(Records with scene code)
(begin)

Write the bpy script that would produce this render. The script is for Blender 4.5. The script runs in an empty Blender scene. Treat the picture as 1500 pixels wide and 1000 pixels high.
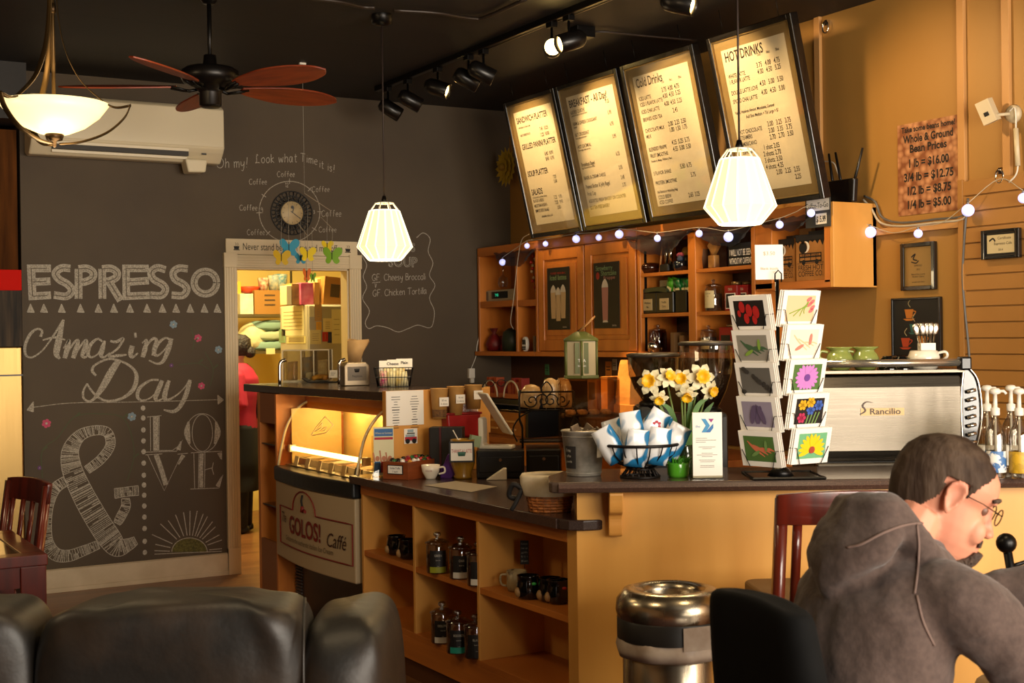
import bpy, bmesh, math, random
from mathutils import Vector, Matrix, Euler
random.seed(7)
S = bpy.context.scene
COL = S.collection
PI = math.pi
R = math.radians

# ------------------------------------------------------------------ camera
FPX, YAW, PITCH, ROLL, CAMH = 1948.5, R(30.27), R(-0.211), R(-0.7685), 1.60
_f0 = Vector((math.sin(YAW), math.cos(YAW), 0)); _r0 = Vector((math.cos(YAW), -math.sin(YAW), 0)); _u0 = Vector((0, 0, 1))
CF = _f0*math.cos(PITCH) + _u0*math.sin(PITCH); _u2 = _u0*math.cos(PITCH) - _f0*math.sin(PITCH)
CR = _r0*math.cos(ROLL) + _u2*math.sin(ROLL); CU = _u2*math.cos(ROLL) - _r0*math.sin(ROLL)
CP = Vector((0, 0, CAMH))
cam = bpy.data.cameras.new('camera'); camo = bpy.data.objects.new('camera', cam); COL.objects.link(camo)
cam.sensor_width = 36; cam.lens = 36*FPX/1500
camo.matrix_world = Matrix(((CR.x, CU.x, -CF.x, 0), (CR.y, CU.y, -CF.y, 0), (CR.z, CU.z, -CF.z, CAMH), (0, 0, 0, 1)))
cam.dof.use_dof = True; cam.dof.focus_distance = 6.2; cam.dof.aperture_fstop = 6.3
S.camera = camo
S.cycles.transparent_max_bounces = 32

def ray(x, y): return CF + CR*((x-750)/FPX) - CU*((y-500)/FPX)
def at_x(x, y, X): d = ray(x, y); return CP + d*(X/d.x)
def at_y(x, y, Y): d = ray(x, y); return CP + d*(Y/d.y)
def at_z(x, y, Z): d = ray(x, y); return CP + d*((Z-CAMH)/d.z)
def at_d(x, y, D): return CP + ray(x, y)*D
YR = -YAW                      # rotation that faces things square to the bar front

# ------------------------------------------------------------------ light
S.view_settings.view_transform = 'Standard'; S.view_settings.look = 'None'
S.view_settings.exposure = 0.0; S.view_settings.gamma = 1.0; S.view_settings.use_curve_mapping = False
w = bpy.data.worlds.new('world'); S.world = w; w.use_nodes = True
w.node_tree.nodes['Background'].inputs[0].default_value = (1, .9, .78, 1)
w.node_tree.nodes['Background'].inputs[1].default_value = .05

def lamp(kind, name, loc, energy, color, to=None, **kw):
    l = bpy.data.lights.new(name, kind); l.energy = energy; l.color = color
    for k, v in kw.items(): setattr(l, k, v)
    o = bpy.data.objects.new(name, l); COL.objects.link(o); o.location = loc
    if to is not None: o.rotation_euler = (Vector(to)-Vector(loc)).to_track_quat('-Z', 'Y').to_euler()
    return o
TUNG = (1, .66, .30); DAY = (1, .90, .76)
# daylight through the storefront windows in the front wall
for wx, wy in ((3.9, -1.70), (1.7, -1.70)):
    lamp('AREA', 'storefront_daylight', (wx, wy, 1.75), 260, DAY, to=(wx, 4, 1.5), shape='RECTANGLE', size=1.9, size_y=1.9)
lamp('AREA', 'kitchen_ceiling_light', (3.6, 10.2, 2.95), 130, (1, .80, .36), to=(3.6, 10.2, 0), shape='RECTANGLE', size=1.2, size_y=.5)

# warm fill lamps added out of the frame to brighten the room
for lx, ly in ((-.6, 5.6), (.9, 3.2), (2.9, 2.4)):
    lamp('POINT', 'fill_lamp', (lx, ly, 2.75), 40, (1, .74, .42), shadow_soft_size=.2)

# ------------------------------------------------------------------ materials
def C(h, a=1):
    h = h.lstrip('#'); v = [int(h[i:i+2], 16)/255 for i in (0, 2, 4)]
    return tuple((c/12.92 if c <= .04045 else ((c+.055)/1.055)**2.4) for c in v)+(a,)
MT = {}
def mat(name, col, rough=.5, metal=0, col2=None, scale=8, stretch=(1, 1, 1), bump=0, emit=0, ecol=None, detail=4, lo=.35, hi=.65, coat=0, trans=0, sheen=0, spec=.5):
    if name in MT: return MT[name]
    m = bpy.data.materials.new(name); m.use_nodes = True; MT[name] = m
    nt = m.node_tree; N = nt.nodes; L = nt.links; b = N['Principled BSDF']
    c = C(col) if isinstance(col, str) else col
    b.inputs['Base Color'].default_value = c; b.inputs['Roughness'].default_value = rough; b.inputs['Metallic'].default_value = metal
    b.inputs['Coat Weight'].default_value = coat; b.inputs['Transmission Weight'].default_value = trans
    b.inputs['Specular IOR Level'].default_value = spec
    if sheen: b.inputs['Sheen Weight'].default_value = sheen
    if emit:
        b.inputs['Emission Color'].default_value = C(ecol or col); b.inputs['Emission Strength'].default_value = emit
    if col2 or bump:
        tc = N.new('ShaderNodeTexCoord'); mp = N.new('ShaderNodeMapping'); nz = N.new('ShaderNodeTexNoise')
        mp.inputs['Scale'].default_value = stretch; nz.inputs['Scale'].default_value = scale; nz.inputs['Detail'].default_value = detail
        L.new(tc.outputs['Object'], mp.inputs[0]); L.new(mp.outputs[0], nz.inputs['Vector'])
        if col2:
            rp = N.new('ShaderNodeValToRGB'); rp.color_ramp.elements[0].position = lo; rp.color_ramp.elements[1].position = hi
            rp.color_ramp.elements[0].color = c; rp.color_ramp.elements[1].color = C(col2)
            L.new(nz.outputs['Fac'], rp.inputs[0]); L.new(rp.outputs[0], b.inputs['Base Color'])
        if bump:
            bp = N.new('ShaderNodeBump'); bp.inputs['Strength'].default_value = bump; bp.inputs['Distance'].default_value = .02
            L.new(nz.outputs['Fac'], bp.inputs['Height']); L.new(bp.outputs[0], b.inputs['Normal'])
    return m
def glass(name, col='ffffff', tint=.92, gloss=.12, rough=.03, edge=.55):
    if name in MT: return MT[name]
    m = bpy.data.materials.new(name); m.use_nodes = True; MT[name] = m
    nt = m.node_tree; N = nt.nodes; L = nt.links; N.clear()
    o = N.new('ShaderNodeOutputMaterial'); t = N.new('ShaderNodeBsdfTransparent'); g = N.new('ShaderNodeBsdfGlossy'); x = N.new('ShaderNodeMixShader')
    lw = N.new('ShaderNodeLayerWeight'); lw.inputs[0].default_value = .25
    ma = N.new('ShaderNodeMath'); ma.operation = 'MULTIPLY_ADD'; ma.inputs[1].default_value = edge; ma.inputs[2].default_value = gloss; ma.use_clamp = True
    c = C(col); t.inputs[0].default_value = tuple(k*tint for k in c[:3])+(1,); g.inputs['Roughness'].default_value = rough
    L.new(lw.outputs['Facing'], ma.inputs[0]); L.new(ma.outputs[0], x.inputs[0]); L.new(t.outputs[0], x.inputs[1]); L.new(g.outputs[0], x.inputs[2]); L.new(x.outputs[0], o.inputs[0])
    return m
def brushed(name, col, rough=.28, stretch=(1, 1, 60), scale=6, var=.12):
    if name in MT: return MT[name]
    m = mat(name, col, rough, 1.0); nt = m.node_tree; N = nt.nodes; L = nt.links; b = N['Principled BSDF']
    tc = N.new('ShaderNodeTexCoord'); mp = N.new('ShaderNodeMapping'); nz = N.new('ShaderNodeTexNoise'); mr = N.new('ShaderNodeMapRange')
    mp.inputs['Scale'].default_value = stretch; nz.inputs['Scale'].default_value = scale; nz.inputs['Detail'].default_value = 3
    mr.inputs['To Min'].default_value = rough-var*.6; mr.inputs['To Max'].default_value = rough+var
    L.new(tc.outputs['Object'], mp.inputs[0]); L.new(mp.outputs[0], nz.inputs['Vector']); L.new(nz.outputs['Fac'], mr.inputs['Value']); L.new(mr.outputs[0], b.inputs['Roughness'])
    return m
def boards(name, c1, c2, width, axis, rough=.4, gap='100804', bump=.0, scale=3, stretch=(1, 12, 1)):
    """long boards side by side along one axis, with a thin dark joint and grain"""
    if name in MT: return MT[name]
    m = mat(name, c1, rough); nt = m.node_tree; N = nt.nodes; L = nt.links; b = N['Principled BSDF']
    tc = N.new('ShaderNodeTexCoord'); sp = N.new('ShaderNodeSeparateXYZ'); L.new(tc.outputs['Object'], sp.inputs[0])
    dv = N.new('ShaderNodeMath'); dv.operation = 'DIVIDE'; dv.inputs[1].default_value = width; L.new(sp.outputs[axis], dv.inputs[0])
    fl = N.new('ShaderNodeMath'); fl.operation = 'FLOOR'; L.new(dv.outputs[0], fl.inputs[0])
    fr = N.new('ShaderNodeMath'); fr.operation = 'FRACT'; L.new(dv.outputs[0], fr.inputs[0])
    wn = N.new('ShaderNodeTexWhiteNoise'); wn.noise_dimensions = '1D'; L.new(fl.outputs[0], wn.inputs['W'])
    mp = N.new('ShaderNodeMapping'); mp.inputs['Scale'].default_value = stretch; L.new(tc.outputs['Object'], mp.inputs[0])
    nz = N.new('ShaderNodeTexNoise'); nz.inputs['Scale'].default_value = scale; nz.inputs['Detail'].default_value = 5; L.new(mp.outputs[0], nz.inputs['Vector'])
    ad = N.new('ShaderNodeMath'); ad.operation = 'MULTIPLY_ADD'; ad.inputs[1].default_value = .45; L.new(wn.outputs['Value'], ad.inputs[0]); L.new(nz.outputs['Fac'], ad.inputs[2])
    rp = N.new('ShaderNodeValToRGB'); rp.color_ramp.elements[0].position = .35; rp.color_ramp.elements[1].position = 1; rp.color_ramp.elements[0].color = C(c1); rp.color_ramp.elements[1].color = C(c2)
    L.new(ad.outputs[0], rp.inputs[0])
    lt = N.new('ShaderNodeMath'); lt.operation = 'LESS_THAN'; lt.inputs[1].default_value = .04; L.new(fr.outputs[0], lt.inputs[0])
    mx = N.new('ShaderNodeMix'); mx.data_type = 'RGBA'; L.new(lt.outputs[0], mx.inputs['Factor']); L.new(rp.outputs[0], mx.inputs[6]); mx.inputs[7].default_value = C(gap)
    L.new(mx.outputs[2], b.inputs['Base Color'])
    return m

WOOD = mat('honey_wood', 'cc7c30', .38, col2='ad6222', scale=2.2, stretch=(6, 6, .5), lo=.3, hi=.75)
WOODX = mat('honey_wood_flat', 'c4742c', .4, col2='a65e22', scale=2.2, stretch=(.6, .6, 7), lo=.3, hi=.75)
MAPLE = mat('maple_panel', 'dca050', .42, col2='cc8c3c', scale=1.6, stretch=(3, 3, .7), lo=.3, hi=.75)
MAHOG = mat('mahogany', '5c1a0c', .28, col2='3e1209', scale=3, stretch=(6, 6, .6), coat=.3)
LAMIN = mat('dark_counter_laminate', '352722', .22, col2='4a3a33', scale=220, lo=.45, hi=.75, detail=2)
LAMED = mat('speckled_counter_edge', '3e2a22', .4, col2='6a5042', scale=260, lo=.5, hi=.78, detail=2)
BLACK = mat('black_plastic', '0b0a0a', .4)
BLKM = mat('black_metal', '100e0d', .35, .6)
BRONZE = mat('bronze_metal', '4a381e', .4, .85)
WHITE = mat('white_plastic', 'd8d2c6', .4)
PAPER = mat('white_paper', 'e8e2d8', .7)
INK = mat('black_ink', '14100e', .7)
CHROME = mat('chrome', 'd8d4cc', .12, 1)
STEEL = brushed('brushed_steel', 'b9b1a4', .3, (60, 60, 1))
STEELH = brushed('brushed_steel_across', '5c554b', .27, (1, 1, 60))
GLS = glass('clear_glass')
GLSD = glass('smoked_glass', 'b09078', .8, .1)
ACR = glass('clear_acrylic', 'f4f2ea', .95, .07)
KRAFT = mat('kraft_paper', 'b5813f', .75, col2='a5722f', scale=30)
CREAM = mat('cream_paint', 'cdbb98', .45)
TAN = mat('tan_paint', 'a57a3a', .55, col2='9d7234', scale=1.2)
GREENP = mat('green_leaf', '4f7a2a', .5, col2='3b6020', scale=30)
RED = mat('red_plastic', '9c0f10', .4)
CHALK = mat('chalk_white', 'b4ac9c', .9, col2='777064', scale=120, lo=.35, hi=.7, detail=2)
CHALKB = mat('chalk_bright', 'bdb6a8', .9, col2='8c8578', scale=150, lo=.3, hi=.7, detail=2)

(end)
(begin)

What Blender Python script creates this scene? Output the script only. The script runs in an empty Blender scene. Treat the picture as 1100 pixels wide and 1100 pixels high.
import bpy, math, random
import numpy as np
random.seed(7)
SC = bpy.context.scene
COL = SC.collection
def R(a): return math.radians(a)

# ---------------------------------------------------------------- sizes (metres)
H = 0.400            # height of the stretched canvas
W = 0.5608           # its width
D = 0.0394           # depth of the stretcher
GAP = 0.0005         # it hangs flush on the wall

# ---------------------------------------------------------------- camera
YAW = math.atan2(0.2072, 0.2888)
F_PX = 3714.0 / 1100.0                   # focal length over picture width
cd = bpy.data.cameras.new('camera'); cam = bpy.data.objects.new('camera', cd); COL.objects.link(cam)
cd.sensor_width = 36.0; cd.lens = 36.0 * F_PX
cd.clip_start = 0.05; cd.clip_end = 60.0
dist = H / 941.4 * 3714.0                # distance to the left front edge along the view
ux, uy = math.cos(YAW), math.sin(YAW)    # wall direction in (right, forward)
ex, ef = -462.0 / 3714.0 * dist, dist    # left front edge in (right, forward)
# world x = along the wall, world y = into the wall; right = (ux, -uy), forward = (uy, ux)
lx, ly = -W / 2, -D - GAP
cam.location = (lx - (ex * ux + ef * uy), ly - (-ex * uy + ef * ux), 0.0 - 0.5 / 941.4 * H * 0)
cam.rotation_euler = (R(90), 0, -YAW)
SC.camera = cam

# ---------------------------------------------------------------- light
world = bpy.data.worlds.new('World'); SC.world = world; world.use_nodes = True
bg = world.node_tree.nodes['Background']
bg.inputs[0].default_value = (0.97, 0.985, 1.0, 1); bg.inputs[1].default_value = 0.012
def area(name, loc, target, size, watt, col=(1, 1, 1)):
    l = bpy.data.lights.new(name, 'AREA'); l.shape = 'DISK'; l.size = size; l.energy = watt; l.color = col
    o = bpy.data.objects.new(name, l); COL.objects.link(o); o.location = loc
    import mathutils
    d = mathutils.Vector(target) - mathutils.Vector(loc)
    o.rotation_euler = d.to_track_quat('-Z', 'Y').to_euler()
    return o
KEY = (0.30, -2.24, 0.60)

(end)
(begin)

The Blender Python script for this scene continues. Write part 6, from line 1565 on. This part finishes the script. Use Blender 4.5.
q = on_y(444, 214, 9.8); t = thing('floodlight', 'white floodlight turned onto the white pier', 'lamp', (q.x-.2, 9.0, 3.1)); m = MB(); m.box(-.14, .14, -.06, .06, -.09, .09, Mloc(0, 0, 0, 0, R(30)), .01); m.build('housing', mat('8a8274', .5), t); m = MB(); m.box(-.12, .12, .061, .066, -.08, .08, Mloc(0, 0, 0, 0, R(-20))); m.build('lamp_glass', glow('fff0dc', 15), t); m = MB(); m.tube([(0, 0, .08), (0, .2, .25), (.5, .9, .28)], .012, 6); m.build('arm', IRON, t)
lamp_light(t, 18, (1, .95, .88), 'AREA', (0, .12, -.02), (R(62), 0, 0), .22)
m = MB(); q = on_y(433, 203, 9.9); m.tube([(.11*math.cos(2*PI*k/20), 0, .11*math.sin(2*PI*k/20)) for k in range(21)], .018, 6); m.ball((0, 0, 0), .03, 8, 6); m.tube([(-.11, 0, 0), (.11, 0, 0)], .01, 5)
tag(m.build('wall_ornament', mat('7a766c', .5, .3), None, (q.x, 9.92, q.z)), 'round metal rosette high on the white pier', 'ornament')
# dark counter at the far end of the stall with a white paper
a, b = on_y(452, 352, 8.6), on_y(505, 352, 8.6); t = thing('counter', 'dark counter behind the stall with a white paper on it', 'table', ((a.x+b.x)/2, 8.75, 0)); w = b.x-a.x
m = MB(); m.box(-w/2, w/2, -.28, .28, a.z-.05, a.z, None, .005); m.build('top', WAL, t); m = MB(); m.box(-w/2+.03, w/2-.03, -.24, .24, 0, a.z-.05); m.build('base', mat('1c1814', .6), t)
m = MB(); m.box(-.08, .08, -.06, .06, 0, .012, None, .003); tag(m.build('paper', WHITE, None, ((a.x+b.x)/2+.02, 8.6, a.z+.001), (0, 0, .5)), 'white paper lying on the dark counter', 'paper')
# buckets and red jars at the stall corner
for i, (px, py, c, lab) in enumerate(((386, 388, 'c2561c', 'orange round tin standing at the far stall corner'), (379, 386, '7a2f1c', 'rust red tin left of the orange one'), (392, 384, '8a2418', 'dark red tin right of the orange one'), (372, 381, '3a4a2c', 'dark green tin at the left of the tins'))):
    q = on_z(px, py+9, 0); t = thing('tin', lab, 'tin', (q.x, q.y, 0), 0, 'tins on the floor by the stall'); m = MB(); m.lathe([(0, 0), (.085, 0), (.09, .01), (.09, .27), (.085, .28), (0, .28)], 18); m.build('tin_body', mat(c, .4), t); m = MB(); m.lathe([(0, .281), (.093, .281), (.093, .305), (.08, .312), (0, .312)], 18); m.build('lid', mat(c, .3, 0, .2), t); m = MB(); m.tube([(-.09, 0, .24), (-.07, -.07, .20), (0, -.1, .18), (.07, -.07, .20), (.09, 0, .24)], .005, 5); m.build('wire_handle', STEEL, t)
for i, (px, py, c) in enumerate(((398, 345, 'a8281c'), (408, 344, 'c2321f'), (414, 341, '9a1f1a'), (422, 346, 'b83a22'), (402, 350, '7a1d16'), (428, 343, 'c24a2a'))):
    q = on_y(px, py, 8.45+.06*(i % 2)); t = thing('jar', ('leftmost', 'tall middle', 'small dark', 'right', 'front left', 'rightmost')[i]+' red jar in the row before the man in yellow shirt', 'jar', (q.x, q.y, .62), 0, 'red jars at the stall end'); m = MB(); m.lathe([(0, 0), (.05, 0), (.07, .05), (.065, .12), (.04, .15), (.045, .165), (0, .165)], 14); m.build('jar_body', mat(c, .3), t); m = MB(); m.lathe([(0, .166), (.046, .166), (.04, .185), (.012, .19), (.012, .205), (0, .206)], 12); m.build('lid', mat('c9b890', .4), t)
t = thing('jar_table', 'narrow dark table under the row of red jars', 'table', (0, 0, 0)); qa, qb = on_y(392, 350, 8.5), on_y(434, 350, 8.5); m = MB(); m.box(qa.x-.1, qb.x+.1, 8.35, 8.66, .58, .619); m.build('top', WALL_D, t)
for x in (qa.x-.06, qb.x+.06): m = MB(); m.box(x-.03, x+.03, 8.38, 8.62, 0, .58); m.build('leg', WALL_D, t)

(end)

Given request: Retype, word for word, only the lines from the one containing "Write the bpy" through the one containing "R = math.radians", both included, and leave out any pictures.

Reply:
Write the bpy script that would produce this render. The script is for Blender 4.5. The script runs in an empty Blender scene. Treat the picture as 1500 pixels wide and 1000 pixels high.
import bpy, bmesh, math, random
from mathutils import Vector, Matrix, Euler
random.seed(7)
S = bpy.context.scene
COL = S.collection
PI = math.pi
R = math.radians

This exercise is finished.